PROBLEM REQUIREMENTS: Could you copy every line from the material below in which "part" appears?
==*==
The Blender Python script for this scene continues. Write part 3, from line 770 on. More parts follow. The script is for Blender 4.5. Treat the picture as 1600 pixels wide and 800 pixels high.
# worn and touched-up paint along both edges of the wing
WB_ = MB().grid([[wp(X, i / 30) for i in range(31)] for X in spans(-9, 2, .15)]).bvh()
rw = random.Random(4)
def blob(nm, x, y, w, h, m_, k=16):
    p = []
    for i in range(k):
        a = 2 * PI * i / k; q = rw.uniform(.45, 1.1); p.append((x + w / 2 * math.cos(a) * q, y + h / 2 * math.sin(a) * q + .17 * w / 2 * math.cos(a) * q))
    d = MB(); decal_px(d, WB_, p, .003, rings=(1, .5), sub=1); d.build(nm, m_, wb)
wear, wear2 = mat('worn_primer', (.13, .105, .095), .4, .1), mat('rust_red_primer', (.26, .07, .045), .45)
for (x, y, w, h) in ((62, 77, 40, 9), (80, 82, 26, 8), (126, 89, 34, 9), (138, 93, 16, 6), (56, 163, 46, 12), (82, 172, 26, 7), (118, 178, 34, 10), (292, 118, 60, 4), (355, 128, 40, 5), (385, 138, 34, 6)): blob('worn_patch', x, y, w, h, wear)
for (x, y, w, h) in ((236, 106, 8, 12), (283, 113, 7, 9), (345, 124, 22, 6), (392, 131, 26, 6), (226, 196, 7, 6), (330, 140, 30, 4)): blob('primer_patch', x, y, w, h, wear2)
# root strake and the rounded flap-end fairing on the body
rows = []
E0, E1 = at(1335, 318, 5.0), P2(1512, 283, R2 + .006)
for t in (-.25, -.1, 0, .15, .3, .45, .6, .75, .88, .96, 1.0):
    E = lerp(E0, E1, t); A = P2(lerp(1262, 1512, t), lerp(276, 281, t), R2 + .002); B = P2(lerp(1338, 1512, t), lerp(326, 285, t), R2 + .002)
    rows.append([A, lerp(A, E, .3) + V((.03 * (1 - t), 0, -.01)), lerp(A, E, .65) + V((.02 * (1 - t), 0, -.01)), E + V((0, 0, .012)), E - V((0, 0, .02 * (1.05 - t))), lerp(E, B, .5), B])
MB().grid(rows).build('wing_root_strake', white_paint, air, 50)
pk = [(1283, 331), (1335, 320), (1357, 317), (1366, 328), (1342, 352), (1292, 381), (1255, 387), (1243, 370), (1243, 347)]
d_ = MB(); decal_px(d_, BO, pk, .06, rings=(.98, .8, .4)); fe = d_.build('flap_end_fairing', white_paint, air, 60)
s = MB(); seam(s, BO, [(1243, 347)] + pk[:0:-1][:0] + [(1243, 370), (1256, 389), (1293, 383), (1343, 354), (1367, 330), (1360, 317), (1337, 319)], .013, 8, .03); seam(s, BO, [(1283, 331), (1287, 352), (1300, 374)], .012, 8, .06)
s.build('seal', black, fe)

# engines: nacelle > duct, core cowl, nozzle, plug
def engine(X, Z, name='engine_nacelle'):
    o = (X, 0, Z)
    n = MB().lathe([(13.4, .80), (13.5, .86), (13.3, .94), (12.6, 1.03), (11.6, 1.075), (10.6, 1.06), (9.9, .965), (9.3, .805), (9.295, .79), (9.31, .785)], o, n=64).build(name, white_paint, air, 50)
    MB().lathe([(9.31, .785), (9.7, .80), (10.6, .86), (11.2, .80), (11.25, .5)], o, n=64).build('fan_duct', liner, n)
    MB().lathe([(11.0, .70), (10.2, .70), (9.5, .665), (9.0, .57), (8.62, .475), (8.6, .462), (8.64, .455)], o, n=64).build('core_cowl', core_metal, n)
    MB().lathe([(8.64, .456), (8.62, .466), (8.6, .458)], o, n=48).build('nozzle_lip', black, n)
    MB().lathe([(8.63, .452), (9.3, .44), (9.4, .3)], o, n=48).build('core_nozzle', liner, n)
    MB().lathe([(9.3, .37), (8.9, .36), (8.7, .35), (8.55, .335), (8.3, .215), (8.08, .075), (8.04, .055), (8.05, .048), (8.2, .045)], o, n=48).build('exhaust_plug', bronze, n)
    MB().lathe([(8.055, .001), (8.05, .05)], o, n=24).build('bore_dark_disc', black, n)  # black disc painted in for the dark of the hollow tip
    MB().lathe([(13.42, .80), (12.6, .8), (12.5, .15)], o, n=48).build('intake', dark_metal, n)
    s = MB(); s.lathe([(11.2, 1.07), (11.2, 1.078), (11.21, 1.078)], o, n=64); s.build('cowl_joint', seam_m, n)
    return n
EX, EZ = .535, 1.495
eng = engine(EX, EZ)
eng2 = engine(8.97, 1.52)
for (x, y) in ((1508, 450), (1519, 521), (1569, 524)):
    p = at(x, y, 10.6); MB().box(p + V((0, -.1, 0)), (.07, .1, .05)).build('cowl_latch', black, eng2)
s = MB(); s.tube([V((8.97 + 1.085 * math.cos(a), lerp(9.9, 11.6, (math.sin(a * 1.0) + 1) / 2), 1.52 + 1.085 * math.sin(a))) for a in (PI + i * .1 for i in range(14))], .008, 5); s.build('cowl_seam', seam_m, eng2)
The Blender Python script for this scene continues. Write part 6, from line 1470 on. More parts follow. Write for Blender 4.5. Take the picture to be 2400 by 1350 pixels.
==*==
FINAL RESULT:
The Blender Python script for this scene continues. Write part 3, from line 770 on. More parts follow. The script is for Blender 4.5. Treat the picture as 1600 pixels wide and 800 pixels high.
The Blender Python script for this scene continues. Write part 6, from line 1470 on. More parts follow. Write for Blender 4.5. Take the picture to be 2400 by 1350 pixels.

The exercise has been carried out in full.